● Work to do: Print the listing below in its entirety, character for character.

-- start --

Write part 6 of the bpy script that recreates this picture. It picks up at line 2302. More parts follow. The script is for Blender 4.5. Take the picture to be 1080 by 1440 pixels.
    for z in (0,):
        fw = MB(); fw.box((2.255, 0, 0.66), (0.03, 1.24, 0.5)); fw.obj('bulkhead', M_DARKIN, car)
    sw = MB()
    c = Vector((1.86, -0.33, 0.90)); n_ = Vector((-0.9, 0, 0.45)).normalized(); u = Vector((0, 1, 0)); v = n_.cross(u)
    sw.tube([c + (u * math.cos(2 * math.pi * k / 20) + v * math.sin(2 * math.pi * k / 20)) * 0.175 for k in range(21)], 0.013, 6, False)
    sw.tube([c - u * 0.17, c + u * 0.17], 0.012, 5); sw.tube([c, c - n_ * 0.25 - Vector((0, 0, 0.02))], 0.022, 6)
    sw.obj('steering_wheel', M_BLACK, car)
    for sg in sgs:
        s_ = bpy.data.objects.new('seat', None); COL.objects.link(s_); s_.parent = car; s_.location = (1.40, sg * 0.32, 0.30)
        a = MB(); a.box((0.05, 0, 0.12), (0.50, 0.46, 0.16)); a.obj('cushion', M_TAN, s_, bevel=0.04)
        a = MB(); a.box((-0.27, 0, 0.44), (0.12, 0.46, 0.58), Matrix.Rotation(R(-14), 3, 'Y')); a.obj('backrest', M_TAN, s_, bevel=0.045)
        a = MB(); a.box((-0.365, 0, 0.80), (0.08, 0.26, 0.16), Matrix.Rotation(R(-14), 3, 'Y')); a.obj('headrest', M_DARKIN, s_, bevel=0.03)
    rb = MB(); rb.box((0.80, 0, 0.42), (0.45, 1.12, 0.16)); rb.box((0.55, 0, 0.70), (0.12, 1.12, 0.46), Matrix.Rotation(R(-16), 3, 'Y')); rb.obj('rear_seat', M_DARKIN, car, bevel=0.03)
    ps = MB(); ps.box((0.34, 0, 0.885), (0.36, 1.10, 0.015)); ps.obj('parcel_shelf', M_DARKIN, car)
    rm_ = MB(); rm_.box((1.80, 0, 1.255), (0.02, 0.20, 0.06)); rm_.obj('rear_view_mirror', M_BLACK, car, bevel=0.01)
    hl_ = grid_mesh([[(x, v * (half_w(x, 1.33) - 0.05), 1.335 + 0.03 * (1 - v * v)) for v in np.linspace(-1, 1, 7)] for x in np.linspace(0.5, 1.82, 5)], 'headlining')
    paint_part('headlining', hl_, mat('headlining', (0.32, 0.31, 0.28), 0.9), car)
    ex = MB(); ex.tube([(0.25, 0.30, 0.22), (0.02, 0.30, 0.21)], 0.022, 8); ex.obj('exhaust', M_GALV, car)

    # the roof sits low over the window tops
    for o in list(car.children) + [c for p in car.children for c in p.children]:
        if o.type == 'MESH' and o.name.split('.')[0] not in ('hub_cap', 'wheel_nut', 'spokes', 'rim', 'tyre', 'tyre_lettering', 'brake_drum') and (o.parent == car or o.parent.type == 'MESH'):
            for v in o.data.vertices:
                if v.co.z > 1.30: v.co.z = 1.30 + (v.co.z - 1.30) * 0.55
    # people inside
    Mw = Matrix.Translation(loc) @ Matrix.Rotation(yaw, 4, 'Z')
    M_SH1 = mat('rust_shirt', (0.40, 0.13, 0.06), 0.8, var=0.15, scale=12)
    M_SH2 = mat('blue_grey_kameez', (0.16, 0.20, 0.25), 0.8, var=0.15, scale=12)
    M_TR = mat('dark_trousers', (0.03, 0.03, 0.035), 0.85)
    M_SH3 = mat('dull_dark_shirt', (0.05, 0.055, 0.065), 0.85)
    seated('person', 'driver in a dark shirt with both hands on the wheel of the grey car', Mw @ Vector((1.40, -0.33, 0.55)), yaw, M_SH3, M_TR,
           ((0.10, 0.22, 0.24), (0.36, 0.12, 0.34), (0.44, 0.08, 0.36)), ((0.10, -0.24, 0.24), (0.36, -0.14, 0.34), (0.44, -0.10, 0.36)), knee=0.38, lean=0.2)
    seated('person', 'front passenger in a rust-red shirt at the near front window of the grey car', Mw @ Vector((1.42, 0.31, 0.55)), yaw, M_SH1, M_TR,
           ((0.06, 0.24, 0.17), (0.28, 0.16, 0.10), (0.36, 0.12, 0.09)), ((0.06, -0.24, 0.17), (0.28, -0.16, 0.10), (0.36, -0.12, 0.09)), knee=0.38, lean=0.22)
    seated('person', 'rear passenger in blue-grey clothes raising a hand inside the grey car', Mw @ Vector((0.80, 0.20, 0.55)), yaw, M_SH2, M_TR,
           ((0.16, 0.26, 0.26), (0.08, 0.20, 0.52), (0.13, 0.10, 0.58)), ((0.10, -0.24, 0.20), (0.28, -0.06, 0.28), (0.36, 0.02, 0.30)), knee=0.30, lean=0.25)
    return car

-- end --

● Task output:
Write part 6 of the bpy script that recreates this picture. It picks up at line 2302. More parts follow. The script is for Blender 4.5. Take the picture to be 1080 by 1440 pixels.
    for z in (0,):
        fw = MB(); fw.box((2.255, 0, 0.66), (0.03, 1.24, 0.5)); fw.obj('bulkhead', M_DARKIN, car)
    sw = MB()
    c = Vector((1.86, -0.33, 0.90)); n_ = Vector((-0.9, 0, 0.45)).normalized(); u = Vector((0, 1, 0)); v = n_.cross(u)
    sw.tube([c + (u * math.cos(2 * math.pi * k / 20) + v * math.sin(2 * math.pi * k / 20)) * 0.175 for k in range(21)], 0.013, 6, False)
    sw.tube([c - u * 0.17, c + u * 0.17], 0.012, 5); sw.tube([c, c - n_ * 0.25 - Vector((0, 0, 0.02))], 0.022, 6)
    sw.obj('steering_wheel', M_BLACK, car)
    for sg in sgs:
        s_ = bpy.data.objects.new('seat', None); COL.objects.link(s_); s_.parent = car; s_.location = (1.40, sg * 0.32, 0.30)
        a = MB(); a.box((0.05, 0, 0.12), (0.50, 0.46, 0.16)); a.obj('cushion', M_TAN, s_, bevel=0.04)
        a = MB(); a.box((-0.27, 0, 0.44), (0.12, 0.46, 0.58), Matrix.Rotation(R(-14), 3, 'Y')); a.obj('backrest', M_TAN, s_, bevel=0.045)
        a = MB(); a.box((-0.365, 0, 0.80), (0.08, 0.26, 0.16), Matrix.Rotation(R(-14), 3, 'Y')); a.obj('headrest', M_DARKIN, s_, bevel=0.03)
    rb = MB(); rb.box((0.80, 0, 0.42), (0.45, 1.12, 0.16)); rb.box((0.55, 0, 0.70), (0.12, 1.12, 0.46), Matrix.Rotation(R(-16), 3, 'Y')); rb.obj('rear_seat', M_DARKIN, car, bevel=0.03)
    ps = MB(); ps.box((0.34, 0, 0.885), (0.36, 1.10, 0.015)); ps.obj('parcel_shelf', M_DARKIN, car)
    rm_ = MB(); rm_.box((1.80, 0, 1.255), (0.02, 0.20, 0.06)); rm_.obj('rear_view_mirror', M_BLACK, car, bevel=0.01)
    hl_ = grid_mesh([[(x, v * (half_w(x, 1.33) - 0.05), 1.335 + 0.03 * (1 - v * v)) for v in np.linspace(-1, 1, 7)] for x in np.linspace(0.5, 1.82, 5)], 'headlining')
    paint_part('headlining', hl_, mat('headlining', (0.32, 0.31, 0.28), 0.9), car)
    ex = MB(); ex.tube([(0.25, 0.30, 0.22), (0.02, 0.30, 0.21)], 0.022, 8); ex.obj('exhaust', M_GALV, car)

    # the roof sits low over the window tops
    for o in list(car.children) + [c for p in car.children for c in p.children]:
        if o.type == 'MESH' and o.name.split('.')[0] not in ('hub_cap', 'wheel_nut', 'spokes', 'rim', 'tyre', 'tyre_lettering', 'brake_drum') and (o.parent == car or o.parent.type == 'MESH'):
            for v in o.data.vertices:
                if v.co.z > 1.30: v.co.z = 1.30 + (v.co.z - 1.30) * 0.55
    # people inside
    Mw = Matrix.Translation(loc) @ Matrix.Rotation(yaw, 4, 'Z')
    M_SH1 = mat('rust_shirt', (0.40, 0.13, 0.06), 0.8, var=0.15, scale=12)
    M_SH2 = mat('blue_grey_kameez', (0.16, 0.20, 0.25), 0.8, var=0.15, scale=12)
    M_TR = mat('dark_trousers', (0.03, 0.03, 0.035), 0.85)
    M_SH3 = mat('dull_dark_shirt', (0.05, 0.055, 0.065), 0.85)
    seated('person', 'driver in a dark shirt with both hands on the wheel of the grey car', Mw @ Vector((1.40, -0.33, 0.55)), yaw, M_SH3, M_TR,
           ((0.10, 0.22, 0.24), (0.36, 0.12, 0.34), (0.44, 0.08, 0.36)), ((0.10, -0.24, 0.24), (0.36, -0.14, 0.34), (0.44, -0.10, 0.36)), knee=0.38, lean=0.2)
    seated('person', 'front passenger in a rust-red shirt at the near front window of the grey car', Mw @ Vector((1.42, 0.31, 0.55)), yaw, M_SH1, M_TR,
           ((0.06, 0.24, 0.17), (0.28, 0.16, 0.10), (0.36, 0.12, 0.09)), ((0.06, -0.24, 0.17), (0.28, -0.16, 0.10), (0.36, -0.12, 0.09)), knee=0.38, lean=0.22)
    seated('person', 'rear passenger in blue-grey clothes raising a hand inside the grey car', Mw @ Vector((0.80, 0.20, 0.55)), yaw, M_SH2, M_TR,
           ((0.16, 0.26, 0.26), (0.08, 0.20, 0.52), (0.13, 0.10, 0.58)), ((0.10, -0.24, 0.20), (0.28, -0.06, 0.28), (0.36, 0.02, 0.30)), knee=0.30, lean=0.25)
    return car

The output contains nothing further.